Allstate Profit More Than Doubles as Disaster Costs Fall
February 6, 2014 by Alexandria Baca
Allstate Corp. (ALL), the largest publicly traded U.S. auto and home insurer, said fourth-quarter profit more than doubled as catastrophe costs declined.
Net income rose to $810 million, or $1.76 cents a share, from $394 million, or 81 cents, a year earlier, the Northbrook, Illinois-based insurer said today in a statement. Operating profit, which excludes some investment results, was $1.70 a share, beating the $1.37 average estimate of 22 analysts surveyed by Bloomberg.
Chief Executive Officer Thomas Wilson, 56, has focused on improving margins from covering cars and residences after limiting risk tied to life insurance and savings products. Wilson said last year that he would cease selling Allstate branded fixed annuities through its agencies and would instead make available retirement offerings from ING U.S. Inc.

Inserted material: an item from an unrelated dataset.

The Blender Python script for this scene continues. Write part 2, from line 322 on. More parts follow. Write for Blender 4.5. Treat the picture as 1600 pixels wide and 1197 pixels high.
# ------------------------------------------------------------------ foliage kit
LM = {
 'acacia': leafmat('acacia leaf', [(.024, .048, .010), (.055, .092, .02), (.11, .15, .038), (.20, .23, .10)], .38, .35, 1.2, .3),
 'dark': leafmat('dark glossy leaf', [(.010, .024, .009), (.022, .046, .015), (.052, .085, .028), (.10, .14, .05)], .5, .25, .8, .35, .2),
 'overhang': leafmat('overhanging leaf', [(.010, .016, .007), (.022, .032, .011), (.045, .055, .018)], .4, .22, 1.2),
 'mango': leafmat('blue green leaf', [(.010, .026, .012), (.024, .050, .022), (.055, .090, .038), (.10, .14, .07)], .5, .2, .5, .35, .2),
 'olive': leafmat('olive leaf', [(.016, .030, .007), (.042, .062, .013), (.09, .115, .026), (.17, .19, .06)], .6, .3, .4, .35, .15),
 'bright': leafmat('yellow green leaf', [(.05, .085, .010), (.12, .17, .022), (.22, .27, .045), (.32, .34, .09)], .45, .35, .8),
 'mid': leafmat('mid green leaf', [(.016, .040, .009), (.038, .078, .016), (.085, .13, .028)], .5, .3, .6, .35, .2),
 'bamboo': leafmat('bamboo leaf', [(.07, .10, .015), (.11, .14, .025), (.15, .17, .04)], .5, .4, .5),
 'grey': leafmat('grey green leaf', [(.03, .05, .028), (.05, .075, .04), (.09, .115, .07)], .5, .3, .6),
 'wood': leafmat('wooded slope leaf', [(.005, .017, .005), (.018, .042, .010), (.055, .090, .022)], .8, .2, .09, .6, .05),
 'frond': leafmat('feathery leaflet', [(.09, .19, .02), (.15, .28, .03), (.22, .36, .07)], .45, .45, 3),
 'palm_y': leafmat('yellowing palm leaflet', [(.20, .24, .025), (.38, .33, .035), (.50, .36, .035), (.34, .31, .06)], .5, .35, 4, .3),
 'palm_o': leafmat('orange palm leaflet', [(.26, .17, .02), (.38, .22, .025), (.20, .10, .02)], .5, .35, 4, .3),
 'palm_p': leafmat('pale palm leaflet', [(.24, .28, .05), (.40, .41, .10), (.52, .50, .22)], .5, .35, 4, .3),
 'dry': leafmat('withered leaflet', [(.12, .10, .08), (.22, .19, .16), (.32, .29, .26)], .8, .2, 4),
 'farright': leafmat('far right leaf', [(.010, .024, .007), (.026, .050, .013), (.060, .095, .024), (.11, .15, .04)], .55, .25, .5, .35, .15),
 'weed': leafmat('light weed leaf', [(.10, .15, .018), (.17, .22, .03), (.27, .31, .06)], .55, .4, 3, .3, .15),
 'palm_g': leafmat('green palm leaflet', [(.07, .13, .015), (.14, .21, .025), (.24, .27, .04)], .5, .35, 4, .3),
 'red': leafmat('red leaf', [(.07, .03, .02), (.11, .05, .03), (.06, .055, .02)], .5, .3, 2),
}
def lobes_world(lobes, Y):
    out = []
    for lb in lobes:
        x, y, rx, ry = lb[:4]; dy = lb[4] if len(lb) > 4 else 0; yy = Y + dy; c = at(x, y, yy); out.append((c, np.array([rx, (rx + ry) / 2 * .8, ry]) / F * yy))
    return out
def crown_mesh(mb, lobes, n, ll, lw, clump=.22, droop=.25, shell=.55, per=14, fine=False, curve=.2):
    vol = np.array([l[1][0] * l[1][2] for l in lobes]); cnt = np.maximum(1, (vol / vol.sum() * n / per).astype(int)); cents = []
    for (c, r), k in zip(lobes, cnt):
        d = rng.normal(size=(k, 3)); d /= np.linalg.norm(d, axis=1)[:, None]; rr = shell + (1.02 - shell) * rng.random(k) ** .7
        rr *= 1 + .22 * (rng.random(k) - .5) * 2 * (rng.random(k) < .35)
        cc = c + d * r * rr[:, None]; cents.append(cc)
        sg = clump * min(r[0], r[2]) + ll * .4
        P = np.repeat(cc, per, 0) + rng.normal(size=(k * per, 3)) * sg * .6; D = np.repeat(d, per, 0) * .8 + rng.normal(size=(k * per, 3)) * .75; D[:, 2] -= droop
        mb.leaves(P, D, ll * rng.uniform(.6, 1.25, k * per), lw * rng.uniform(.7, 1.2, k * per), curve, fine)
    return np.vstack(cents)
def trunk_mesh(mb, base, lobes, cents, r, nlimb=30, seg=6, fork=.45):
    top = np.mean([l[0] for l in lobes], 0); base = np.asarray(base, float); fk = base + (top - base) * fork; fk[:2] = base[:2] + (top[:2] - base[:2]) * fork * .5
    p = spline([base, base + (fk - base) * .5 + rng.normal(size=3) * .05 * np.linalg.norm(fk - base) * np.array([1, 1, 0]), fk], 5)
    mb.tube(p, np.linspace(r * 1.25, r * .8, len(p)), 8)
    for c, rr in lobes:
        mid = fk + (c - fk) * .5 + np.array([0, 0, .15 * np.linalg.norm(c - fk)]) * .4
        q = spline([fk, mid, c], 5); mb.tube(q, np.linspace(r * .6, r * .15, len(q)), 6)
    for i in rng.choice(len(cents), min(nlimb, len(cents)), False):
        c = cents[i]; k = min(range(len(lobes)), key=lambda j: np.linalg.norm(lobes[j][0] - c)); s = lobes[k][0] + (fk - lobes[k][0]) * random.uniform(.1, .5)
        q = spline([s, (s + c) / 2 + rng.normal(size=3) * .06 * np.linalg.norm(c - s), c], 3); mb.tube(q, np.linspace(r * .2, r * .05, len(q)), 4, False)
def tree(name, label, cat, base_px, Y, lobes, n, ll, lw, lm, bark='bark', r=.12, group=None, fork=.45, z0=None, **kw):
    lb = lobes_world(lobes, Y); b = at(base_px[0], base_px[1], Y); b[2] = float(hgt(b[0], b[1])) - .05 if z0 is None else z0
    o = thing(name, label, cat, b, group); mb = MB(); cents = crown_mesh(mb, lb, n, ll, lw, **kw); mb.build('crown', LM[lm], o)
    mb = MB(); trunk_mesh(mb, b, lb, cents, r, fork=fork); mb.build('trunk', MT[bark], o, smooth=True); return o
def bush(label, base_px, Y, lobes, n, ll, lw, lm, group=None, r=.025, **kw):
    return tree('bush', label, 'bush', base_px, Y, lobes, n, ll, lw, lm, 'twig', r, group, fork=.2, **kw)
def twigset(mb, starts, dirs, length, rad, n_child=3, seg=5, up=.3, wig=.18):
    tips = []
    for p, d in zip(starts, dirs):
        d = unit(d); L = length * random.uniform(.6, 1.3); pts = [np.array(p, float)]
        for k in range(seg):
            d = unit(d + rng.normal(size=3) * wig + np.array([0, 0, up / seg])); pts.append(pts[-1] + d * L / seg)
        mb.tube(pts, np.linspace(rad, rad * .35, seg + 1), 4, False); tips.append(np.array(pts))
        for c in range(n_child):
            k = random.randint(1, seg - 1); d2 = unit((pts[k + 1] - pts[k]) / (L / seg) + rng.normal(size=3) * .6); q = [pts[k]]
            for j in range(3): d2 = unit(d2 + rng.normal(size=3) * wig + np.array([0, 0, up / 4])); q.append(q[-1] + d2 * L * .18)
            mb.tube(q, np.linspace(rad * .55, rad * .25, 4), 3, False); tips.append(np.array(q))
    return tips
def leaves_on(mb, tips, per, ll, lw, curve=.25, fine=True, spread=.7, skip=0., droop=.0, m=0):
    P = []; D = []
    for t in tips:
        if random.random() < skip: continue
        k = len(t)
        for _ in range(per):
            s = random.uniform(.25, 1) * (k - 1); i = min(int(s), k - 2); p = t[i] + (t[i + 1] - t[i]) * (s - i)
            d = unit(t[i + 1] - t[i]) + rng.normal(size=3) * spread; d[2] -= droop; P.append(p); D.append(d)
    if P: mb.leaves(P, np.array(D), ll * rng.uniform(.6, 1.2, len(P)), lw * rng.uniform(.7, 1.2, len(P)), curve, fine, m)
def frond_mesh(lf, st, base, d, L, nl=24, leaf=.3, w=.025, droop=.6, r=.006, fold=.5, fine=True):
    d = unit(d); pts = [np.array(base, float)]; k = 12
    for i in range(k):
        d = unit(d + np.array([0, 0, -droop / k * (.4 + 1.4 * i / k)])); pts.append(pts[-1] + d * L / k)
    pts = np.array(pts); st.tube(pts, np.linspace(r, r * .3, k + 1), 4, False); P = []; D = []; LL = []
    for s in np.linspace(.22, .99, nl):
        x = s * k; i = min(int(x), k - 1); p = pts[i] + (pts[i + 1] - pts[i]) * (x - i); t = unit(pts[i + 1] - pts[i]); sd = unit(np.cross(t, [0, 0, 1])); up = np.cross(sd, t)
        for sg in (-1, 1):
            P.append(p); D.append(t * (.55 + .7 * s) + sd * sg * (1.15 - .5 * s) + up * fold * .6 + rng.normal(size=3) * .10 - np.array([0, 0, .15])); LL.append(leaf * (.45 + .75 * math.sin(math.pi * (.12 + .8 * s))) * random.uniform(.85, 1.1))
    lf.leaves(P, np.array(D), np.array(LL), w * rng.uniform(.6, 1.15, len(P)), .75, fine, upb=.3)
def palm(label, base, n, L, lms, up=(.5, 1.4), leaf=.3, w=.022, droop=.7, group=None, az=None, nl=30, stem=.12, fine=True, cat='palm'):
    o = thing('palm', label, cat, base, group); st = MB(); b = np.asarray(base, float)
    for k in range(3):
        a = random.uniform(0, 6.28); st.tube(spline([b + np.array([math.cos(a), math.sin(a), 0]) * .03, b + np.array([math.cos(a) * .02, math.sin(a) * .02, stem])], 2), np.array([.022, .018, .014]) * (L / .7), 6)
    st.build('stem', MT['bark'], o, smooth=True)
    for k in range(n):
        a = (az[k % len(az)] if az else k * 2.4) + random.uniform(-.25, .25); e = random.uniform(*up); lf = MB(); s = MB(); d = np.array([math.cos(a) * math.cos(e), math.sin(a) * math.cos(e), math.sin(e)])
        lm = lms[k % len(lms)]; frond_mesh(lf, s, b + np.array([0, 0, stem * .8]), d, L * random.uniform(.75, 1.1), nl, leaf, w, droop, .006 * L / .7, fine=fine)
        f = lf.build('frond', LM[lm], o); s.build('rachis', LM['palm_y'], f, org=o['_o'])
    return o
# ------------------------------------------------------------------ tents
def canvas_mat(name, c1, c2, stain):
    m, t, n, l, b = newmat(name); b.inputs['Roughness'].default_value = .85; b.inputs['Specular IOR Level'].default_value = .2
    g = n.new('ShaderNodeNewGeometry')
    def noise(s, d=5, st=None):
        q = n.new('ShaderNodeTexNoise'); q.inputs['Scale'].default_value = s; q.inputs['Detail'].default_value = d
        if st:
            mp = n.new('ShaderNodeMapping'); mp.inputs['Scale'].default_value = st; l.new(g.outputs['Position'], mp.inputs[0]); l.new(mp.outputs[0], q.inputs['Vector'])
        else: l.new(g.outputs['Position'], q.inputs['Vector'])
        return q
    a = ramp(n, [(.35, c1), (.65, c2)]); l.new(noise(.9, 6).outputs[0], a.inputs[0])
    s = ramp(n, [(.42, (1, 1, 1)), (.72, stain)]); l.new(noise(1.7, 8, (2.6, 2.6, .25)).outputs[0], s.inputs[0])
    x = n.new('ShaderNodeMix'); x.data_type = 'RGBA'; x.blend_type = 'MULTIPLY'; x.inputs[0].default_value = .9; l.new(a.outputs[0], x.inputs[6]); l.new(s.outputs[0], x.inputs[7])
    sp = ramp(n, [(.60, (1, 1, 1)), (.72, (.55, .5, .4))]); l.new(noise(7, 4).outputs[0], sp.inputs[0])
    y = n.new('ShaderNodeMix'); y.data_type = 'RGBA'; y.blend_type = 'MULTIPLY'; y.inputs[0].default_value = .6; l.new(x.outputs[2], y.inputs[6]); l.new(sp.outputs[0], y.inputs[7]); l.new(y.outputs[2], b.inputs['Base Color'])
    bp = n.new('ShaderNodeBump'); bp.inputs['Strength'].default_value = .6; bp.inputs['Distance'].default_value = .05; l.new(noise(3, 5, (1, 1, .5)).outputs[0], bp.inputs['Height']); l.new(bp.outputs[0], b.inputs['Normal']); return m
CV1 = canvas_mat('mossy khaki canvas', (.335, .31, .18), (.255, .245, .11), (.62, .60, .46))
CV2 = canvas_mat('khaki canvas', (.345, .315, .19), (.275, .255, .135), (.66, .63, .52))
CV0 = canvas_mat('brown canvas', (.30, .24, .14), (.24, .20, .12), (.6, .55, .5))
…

“Allstate got its act back together,” Paul Newsome, an analyst as Sandler O’Neill & Partners LP, said in a telephone interview before the earnings report. “It went through a several-year period where it was focused on things other than its core business, and it has, I think, just refocused itself.” He rates the company a buy.
Allstate rose 1.7 percent to $50.40 at 4:52 p.m. today in extended New York trading. It has jumped 12 percent in the past year, trailing the 20 percent gain in the 21-company Standard & Poor’s 500 Insurance Index. Results were released after the close of regular trading.
After Sandy
Catastrophe costs fell to $117 million from $1.06 billion, Allstate said. The fourth quarter of 2012 included damages from Superstorm Sandy, which struck the U.S. East Coast in October. The storm caused about $35 billion in insured losses industrywide, according to the Insurance Information Institute.
Premium revenue in Allstate’s property and liability business advanced 4 percent to $7.01 billion from $6.74 billion a year earlier. Book value increased to $45.31 a share from $43.49 as of Sept. 30.
Allstate spent 88.7 cents on claims and expenses for every premium dollar in its property and liability unit, compared with a cost of $1.02 in the fourth quarter of 2012. Full-year profit declined 1.9 percent to $2.26 billion from $2.31 billion.
Freezing winter weather in the U.S. this year is already leading to claims at other insurers. Chubb Corp. (CB) said last month that storms from Jan. 3 to Jan. 8 could cost the company as much as $200 million before tax. Wilson said in a phone interview that Allstate will report the costs if they exceed $150 million in a month, as is the insurer’s practice.
“We obviously do claim counts on a daily basis, but it’s too hard to tell right now what the ultimate costs will be,” Wilson said. “In some cases, where an entire city is shut down like Atlanta, actually people drive less.”